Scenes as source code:
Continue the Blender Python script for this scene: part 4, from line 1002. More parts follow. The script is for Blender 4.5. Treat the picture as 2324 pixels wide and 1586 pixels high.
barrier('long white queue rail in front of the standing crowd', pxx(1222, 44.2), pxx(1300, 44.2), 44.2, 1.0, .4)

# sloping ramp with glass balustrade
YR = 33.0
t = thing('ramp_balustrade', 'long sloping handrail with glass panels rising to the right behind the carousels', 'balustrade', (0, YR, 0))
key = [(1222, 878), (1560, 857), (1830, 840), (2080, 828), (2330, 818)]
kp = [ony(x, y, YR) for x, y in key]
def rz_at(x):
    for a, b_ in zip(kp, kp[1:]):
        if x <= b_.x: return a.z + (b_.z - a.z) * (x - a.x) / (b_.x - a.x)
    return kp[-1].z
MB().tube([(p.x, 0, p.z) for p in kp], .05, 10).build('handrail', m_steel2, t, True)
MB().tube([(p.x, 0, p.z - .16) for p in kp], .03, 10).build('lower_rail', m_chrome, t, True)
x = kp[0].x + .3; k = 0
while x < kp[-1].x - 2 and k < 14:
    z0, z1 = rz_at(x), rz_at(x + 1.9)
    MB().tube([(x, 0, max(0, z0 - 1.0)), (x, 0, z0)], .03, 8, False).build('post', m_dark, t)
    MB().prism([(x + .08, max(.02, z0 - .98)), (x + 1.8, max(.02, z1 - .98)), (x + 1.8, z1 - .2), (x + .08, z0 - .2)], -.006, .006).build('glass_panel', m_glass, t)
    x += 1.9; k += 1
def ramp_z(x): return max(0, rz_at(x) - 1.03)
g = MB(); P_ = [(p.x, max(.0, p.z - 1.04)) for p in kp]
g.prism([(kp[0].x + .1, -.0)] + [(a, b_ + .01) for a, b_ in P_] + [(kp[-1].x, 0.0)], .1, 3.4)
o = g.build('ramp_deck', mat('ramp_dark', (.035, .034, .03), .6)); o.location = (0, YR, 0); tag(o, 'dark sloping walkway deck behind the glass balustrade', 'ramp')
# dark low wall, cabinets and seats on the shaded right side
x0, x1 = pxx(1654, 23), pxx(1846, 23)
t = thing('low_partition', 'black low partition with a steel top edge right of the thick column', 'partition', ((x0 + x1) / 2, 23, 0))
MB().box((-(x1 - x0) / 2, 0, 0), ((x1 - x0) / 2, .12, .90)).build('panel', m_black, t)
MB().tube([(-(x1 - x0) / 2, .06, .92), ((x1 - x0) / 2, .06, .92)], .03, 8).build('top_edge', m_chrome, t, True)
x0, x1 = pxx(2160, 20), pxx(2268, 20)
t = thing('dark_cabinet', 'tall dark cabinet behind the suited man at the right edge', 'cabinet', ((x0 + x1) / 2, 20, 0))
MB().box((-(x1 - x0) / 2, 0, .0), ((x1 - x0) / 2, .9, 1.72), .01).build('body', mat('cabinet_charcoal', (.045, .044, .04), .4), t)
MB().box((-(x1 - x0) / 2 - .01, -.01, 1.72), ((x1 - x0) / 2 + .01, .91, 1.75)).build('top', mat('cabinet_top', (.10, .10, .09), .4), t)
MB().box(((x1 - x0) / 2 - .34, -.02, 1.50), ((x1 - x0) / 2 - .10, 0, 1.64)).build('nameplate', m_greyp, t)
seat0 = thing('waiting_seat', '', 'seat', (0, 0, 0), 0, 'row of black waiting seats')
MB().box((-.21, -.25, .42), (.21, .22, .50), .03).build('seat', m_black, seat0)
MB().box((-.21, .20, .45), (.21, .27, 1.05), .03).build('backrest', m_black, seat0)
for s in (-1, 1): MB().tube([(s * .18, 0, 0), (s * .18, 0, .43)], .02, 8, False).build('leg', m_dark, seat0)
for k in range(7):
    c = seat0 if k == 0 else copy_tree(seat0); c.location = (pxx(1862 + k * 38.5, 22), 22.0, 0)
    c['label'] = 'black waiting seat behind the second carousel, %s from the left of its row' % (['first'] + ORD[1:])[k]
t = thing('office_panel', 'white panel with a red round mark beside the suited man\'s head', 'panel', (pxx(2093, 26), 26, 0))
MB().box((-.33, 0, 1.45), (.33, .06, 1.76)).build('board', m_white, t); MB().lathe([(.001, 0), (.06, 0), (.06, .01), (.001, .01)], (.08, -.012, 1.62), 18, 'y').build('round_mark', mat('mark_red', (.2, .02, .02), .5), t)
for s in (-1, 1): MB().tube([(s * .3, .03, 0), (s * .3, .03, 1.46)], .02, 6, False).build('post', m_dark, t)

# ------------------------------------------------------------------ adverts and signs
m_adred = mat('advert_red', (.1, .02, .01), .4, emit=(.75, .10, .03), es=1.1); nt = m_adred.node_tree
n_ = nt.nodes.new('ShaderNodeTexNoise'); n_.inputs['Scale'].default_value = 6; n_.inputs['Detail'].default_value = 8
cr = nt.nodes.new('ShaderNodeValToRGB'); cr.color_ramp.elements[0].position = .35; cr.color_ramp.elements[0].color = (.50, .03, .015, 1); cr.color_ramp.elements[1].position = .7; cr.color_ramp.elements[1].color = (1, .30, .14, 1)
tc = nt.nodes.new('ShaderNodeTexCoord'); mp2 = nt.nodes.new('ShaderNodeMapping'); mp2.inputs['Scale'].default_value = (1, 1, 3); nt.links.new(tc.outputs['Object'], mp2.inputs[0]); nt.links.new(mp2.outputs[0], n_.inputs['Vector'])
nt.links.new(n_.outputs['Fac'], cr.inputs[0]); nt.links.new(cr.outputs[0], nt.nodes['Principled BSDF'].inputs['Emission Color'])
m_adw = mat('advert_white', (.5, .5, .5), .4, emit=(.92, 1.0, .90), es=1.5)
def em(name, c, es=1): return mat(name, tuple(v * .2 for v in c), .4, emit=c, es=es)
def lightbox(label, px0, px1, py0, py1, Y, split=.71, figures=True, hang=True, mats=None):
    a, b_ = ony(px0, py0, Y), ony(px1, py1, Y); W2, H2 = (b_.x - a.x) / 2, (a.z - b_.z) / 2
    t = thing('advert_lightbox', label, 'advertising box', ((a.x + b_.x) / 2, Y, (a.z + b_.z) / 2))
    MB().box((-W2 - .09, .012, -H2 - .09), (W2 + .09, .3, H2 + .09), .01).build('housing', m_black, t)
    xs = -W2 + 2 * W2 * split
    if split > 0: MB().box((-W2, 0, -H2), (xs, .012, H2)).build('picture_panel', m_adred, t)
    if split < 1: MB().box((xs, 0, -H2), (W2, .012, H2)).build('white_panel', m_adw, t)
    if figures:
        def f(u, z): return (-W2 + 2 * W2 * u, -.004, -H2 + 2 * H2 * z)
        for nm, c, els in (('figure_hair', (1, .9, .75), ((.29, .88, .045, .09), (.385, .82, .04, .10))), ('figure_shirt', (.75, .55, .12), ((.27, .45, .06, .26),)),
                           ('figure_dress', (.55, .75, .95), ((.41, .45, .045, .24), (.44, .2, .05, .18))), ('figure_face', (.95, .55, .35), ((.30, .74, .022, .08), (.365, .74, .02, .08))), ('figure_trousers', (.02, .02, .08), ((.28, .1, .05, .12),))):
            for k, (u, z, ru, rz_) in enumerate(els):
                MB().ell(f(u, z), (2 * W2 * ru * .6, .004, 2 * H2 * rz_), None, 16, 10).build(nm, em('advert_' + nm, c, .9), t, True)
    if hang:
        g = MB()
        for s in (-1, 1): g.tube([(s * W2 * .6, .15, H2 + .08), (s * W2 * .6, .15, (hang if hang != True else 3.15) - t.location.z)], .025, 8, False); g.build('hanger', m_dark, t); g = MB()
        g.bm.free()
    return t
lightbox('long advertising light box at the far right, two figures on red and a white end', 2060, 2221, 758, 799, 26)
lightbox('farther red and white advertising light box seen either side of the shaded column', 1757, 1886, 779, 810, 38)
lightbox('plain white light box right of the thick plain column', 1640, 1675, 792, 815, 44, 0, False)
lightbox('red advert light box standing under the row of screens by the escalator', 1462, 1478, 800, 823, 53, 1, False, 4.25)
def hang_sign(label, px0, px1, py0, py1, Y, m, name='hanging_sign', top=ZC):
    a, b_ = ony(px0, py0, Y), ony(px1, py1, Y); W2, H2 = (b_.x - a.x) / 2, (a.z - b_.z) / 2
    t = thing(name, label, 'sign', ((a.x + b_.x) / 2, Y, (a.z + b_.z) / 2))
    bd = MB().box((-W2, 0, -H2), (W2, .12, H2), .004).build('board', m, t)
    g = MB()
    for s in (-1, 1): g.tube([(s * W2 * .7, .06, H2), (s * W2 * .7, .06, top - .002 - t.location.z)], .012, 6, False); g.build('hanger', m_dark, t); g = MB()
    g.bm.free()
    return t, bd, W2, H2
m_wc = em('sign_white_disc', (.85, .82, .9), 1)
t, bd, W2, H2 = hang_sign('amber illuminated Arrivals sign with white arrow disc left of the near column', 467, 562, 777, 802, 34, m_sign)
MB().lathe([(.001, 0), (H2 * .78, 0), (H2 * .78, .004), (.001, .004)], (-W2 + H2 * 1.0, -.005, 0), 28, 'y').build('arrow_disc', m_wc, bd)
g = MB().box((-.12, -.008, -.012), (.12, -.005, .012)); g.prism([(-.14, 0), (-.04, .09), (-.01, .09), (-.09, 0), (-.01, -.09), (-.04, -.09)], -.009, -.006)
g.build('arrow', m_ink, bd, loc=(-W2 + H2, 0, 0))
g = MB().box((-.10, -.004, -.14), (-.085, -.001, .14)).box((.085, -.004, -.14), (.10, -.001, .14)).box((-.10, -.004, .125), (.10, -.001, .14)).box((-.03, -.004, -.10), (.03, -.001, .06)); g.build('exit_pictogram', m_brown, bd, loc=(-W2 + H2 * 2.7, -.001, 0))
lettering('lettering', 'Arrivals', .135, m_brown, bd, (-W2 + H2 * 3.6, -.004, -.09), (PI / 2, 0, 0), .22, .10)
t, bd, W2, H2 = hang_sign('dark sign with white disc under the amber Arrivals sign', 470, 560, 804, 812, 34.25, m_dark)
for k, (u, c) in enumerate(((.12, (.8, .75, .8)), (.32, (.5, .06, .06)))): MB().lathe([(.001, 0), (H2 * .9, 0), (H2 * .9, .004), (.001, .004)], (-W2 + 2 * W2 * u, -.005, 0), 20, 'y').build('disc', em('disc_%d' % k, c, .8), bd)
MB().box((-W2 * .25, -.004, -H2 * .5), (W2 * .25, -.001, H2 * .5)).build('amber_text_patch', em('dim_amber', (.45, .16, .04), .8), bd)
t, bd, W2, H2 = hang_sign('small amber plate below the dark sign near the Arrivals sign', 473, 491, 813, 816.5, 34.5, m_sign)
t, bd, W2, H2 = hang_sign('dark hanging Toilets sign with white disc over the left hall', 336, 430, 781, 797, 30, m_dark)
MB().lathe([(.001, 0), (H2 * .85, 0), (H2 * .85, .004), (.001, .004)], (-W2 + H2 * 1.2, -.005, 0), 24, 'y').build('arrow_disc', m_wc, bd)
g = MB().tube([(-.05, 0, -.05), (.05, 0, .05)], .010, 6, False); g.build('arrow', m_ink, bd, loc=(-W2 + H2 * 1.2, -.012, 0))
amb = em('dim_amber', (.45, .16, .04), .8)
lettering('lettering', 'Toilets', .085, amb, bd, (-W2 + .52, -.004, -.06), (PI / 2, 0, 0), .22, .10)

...

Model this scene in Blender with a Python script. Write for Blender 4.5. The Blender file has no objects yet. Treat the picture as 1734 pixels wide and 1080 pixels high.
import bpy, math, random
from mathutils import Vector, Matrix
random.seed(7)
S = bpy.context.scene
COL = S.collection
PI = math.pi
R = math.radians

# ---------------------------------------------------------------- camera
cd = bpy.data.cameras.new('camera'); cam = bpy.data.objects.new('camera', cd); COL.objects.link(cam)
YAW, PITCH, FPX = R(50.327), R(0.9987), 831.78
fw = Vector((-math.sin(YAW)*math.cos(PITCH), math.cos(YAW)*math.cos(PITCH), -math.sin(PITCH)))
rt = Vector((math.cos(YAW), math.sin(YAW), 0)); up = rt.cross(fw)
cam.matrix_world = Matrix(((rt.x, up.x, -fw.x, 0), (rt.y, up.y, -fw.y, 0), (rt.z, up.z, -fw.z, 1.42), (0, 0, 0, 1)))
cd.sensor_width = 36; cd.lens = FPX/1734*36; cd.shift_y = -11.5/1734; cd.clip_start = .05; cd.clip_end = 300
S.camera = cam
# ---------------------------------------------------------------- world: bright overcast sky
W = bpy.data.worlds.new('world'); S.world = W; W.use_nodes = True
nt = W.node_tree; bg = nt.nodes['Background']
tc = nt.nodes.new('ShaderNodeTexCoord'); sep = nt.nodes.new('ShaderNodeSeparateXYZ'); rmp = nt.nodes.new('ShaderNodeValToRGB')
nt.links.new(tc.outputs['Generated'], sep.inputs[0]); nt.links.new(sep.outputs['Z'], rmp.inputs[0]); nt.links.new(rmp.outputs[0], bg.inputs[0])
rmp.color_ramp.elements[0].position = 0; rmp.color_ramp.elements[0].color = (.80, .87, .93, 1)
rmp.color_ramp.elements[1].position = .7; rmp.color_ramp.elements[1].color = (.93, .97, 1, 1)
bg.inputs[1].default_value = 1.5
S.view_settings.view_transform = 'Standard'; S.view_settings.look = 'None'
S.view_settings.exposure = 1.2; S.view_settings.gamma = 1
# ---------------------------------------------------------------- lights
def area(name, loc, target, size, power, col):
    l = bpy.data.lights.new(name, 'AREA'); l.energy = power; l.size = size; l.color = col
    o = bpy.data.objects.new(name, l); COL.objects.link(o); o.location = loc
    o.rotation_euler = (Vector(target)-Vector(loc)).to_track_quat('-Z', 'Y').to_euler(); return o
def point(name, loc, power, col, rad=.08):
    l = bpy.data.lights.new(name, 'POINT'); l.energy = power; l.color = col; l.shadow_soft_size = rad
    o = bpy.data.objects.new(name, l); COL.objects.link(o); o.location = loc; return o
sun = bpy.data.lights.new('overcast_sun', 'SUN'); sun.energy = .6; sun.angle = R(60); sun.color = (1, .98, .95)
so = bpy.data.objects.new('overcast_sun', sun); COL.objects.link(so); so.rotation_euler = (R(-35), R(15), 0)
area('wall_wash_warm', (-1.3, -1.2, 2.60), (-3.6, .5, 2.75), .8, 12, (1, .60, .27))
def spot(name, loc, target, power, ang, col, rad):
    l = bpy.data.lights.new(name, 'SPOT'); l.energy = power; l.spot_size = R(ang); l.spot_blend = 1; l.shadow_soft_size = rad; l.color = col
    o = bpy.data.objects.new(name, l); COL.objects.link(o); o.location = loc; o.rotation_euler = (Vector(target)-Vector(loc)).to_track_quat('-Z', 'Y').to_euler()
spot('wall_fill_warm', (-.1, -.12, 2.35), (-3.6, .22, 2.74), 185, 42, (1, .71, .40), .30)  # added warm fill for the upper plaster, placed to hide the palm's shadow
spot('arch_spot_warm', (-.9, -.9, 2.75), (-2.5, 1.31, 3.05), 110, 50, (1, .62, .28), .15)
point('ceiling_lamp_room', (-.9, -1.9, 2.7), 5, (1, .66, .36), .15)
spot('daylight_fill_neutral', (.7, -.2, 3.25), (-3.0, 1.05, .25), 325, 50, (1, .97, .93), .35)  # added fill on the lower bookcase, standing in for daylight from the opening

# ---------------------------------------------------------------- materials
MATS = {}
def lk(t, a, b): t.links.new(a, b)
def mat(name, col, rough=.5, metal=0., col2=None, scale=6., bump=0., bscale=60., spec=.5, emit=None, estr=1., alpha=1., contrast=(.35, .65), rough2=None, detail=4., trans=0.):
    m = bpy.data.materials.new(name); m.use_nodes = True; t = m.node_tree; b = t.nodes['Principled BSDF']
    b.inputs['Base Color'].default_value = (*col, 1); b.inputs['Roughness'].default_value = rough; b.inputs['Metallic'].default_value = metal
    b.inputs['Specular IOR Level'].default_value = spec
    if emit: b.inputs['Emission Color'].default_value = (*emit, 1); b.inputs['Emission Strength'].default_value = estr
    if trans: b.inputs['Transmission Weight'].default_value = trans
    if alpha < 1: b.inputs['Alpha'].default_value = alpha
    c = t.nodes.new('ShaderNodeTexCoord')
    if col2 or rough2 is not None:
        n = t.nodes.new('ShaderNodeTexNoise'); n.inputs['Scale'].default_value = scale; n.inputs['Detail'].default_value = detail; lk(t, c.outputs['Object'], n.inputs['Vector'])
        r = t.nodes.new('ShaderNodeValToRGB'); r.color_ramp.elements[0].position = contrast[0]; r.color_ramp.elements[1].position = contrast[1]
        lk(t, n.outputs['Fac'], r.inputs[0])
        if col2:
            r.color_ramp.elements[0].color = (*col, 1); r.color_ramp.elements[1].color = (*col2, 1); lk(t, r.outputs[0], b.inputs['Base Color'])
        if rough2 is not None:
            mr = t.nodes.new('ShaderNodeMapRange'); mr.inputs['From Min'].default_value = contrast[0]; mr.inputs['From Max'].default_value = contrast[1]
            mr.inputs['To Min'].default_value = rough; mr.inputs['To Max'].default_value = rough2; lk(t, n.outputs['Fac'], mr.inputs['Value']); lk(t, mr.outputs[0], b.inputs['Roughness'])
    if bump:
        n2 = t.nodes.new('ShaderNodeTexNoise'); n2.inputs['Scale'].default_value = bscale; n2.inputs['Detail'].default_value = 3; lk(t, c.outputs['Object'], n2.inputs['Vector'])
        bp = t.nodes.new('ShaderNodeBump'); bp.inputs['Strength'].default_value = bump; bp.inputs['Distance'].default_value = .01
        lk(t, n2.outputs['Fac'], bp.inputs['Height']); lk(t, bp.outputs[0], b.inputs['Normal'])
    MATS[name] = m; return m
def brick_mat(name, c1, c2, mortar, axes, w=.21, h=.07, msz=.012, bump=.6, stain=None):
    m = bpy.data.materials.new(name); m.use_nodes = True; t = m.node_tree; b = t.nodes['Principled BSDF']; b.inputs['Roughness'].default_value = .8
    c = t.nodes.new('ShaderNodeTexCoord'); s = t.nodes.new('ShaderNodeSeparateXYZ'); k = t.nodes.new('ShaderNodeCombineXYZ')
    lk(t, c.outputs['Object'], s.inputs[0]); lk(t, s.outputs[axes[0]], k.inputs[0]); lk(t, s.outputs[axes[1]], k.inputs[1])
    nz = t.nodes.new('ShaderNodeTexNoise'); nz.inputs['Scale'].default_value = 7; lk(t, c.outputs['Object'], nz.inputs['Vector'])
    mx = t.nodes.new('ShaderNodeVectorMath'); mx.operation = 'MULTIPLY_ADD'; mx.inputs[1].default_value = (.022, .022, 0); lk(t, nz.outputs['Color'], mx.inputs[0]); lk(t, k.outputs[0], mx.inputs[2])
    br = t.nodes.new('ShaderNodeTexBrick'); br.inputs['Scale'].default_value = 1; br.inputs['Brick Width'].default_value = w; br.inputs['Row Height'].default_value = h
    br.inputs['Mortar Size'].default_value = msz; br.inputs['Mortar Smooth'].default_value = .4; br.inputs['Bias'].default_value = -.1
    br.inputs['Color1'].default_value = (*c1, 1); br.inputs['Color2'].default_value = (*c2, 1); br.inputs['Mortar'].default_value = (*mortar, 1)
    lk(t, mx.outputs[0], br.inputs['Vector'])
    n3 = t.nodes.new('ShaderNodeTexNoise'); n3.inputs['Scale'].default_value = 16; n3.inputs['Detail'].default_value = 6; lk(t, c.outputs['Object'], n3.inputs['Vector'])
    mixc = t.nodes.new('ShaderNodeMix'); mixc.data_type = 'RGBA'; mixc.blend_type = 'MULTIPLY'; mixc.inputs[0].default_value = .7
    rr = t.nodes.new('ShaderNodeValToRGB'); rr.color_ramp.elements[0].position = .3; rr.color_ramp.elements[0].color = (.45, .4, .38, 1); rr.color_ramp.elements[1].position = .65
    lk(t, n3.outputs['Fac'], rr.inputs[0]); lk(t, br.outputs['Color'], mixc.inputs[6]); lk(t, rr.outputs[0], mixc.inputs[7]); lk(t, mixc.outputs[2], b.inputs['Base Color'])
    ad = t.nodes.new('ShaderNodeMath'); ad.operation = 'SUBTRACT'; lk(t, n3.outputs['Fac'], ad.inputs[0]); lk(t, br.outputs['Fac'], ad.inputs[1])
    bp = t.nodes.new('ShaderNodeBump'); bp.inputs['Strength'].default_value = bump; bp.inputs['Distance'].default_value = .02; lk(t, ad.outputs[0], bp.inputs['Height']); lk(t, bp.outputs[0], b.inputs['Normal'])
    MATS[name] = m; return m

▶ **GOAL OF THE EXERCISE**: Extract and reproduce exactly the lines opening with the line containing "Model this scene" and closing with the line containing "R = math.radians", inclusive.

▶ **OUTPUT FOR THIS EXERCISE**:
Model this scene in Blender with a Python script. Write for Blender 4.5. The Blender file has no objects yet. Treat the picture as 1734 pixels wide and 1080 pixels high.
import bpy, math, random
from mathutils import Vector, Matrix
random.seed(7)
S = bpy.context.scene
COL = S.collection
PI = math.pi
R = math.radians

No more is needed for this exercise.